» PROBLEM STATEMENT:
The lines to print start at the one containing "Write a Blender" and end at the one containing "return t * t * (3 - 2 * t)"; print them exactly, ends included, and only them.

» DATASET CONTENT:
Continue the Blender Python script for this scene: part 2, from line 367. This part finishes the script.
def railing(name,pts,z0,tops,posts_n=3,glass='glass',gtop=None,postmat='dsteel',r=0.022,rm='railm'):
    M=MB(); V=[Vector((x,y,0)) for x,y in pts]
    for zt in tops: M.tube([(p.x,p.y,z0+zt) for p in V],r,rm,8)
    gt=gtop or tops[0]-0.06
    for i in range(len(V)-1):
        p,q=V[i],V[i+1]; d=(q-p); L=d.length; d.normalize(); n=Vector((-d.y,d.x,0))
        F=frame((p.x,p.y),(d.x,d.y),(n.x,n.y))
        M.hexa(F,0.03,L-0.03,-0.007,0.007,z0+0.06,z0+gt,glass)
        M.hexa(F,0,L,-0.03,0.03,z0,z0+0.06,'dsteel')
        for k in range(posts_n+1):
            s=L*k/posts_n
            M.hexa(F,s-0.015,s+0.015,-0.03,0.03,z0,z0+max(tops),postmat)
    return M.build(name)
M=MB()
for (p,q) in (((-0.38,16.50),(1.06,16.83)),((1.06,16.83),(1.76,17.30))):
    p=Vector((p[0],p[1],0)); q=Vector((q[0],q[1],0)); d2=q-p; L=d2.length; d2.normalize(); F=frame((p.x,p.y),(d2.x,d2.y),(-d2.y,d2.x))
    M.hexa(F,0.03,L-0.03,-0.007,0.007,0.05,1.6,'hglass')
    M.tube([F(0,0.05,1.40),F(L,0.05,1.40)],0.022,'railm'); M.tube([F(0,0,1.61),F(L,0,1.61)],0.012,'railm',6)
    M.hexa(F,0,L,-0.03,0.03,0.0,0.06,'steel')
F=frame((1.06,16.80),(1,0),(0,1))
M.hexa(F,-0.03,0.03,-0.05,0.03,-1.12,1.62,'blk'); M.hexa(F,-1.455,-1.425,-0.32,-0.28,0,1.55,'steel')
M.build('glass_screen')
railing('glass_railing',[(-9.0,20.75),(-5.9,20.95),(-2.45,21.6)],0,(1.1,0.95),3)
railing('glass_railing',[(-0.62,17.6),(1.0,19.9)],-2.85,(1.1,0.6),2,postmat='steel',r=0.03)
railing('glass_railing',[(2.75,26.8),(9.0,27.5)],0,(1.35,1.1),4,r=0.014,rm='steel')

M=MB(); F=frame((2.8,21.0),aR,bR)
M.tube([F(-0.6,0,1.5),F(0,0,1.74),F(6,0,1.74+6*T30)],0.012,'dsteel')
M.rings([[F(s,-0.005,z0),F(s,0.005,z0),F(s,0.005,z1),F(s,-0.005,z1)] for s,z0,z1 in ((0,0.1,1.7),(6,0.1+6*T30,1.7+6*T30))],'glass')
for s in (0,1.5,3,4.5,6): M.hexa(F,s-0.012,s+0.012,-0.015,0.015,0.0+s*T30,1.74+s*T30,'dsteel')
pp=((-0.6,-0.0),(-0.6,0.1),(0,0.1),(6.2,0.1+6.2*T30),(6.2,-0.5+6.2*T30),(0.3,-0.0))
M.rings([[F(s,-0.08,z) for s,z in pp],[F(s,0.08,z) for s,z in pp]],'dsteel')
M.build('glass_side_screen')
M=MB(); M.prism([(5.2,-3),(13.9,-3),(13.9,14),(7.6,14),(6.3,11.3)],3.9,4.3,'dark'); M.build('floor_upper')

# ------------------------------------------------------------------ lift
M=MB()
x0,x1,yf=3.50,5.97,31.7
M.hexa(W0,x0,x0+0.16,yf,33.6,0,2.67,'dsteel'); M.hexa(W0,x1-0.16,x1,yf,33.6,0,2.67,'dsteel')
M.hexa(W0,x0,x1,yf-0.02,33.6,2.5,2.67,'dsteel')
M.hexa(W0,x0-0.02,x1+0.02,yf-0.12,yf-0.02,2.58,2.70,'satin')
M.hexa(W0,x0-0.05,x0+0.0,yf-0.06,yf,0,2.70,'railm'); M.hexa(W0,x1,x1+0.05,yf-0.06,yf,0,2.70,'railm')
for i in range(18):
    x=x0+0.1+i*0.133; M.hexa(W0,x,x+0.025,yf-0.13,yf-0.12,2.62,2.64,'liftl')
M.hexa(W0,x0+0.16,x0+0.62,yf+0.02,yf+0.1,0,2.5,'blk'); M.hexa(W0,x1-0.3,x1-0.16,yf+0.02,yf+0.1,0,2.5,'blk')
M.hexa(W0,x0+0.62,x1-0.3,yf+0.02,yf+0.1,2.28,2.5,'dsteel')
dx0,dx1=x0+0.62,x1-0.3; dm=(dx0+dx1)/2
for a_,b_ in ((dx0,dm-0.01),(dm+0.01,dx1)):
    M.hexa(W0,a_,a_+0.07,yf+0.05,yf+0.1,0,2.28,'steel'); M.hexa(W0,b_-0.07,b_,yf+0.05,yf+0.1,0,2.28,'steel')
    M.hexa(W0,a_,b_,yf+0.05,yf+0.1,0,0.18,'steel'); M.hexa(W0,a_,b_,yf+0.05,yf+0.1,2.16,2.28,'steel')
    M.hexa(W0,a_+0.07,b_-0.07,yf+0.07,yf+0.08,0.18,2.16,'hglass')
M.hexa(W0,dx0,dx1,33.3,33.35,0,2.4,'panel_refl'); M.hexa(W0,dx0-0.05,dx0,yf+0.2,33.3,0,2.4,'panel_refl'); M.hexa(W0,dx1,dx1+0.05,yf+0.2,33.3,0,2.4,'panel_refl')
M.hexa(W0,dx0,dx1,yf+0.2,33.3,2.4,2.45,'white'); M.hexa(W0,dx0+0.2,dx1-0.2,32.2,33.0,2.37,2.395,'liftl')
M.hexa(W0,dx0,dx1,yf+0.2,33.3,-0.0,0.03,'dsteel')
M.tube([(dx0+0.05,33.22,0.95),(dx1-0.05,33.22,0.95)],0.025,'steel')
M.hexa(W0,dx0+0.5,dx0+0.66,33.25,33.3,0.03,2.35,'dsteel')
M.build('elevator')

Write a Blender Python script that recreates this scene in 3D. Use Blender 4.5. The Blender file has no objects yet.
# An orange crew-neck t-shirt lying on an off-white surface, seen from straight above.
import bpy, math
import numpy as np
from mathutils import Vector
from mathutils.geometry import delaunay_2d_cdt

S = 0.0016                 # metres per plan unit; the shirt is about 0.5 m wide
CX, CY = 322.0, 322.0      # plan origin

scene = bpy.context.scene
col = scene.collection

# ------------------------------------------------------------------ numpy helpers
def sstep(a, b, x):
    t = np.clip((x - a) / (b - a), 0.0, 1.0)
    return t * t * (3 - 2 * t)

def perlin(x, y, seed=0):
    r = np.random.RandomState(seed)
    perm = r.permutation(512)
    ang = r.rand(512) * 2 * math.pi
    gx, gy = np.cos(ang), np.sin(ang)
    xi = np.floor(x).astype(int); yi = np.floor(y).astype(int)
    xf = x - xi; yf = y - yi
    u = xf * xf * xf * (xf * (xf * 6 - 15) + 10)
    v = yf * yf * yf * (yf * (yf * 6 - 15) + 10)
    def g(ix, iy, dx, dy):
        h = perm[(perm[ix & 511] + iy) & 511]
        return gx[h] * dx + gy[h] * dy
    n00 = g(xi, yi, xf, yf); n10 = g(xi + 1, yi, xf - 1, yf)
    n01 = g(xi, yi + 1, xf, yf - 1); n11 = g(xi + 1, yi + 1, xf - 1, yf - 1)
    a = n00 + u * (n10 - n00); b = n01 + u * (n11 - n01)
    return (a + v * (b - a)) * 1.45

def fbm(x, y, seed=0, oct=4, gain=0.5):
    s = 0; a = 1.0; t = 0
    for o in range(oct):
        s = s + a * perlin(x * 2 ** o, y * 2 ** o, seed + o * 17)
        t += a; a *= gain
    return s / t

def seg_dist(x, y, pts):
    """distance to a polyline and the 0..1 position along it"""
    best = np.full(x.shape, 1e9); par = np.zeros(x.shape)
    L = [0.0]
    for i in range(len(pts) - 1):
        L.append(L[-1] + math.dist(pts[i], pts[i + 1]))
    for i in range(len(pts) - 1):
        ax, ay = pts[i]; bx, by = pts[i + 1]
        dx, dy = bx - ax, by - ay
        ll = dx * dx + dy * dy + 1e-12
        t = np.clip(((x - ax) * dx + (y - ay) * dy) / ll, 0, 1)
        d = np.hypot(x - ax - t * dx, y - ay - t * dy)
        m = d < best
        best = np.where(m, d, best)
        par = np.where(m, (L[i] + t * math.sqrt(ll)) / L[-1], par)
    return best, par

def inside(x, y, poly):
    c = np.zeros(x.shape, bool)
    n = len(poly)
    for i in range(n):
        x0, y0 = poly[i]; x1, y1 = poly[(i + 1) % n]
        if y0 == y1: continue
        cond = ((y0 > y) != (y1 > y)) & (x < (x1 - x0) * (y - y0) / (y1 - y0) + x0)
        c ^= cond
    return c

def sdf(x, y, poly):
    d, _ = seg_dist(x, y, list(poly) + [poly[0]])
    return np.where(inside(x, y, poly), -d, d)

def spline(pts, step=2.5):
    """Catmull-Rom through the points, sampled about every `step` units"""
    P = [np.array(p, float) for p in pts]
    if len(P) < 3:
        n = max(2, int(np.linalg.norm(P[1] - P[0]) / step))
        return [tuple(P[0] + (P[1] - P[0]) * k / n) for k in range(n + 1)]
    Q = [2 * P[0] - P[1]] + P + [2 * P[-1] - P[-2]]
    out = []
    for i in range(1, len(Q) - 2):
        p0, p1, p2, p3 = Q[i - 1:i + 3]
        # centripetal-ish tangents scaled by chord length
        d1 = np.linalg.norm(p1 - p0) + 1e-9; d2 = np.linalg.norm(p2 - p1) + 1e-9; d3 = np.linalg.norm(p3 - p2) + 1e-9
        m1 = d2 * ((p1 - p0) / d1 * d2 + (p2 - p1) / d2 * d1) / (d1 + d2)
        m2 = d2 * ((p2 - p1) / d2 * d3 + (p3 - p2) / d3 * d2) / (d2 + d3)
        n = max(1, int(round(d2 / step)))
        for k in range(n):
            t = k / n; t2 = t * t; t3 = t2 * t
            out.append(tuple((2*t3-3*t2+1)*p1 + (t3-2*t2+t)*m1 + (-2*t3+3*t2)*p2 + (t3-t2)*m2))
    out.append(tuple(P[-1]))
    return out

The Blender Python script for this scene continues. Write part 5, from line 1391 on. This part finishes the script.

» ANSWER FOR THIS EXERCISE:
Write a Blender Python script that recreates this scene in 3D. Use Blender 4.5. The Blender file has no objects yet.
# An orange crew-neck t-shirt lying on an off-white surface, seen from straight above.
import bpy, math
import numpy as np
from mathutils import Vector
from mathutils.geometry import delaunay_2d_cdt

S = 0.0016                 # metres per plan unit; the shirt is about 0.5 m wide
CX, CY = 322.0, 322.0      # plan origin

scene = bpy.context.scene
col = scene.collection

# ------------------------------------------------------------------ numpy helpers
def sstep(a, b, x):
    t = np.clip((x - a) / (b - a), 0.0, 1.0)
    return t * t * (3 - 2 * t)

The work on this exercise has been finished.